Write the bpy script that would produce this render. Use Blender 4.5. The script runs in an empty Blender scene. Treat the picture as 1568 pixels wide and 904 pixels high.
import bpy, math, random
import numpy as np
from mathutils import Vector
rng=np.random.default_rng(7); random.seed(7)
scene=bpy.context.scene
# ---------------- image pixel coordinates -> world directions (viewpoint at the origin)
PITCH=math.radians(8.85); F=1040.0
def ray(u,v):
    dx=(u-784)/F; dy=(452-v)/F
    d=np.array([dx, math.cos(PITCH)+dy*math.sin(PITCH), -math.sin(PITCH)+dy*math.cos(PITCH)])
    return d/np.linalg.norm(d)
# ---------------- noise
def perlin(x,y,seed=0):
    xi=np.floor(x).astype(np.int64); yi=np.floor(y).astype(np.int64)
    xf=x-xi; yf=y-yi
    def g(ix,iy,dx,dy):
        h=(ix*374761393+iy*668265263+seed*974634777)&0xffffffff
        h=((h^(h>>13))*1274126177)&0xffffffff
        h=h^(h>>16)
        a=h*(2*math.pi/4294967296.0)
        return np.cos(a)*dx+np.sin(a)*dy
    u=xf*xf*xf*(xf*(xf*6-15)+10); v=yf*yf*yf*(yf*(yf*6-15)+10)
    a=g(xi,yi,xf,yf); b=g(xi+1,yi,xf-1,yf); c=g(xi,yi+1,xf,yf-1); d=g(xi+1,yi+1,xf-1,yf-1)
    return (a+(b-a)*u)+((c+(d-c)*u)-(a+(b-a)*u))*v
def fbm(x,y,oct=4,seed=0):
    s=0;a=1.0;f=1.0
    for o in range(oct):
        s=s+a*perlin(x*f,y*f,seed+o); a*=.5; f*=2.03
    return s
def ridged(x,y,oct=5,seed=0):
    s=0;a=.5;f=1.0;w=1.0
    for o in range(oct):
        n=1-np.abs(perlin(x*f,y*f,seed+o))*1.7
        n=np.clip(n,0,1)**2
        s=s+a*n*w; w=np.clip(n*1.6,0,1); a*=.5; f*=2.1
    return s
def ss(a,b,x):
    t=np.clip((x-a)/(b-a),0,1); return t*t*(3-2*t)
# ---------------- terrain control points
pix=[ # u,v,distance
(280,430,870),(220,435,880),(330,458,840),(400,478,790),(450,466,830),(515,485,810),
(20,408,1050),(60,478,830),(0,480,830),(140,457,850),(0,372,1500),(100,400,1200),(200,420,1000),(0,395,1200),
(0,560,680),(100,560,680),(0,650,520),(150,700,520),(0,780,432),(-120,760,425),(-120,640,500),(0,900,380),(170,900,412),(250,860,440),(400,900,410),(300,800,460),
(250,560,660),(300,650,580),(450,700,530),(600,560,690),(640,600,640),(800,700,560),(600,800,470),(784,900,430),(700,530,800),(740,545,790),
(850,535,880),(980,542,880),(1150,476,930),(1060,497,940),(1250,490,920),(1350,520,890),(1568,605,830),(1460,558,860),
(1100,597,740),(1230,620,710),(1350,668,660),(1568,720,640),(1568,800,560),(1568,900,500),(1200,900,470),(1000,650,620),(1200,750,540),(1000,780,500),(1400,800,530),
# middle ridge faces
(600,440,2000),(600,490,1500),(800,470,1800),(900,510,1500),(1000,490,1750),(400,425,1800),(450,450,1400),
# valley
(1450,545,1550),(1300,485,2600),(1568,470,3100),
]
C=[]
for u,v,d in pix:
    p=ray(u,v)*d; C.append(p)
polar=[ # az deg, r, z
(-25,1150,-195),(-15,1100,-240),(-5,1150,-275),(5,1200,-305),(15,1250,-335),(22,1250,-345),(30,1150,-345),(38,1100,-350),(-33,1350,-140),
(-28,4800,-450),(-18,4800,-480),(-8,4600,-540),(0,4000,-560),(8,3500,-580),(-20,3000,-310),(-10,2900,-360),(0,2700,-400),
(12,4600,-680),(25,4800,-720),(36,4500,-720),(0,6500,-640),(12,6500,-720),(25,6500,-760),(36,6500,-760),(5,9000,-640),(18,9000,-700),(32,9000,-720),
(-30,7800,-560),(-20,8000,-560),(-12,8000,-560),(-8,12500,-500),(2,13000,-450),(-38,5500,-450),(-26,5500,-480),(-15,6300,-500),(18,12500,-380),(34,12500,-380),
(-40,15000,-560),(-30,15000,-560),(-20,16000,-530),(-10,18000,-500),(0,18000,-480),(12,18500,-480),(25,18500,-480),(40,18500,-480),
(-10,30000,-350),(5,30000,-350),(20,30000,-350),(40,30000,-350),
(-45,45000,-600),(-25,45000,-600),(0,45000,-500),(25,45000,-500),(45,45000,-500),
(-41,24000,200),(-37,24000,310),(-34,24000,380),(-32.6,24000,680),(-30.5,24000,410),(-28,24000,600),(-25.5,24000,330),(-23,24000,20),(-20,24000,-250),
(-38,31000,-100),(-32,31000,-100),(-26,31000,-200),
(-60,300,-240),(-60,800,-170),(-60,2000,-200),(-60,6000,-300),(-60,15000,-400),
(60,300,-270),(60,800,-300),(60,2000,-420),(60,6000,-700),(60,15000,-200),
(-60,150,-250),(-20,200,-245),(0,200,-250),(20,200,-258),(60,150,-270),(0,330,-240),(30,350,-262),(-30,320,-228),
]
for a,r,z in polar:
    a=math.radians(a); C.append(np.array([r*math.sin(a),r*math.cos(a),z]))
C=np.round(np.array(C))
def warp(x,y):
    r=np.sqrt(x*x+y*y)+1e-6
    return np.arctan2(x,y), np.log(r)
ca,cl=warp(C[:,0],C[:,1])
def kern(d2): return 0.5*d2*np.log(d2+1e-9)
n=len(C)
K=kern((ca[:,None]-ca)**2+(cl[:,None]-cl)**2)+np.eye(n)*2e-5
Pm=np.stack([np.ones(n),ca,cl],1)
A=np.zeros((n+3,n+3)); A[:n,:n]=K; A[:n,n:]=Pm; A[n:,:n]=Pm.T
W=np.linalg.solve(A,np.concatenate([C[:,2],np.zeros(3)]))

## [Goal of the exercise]
Using the listing above, work out how many of its lines include "scene", and give only the result.

## [Final result]
2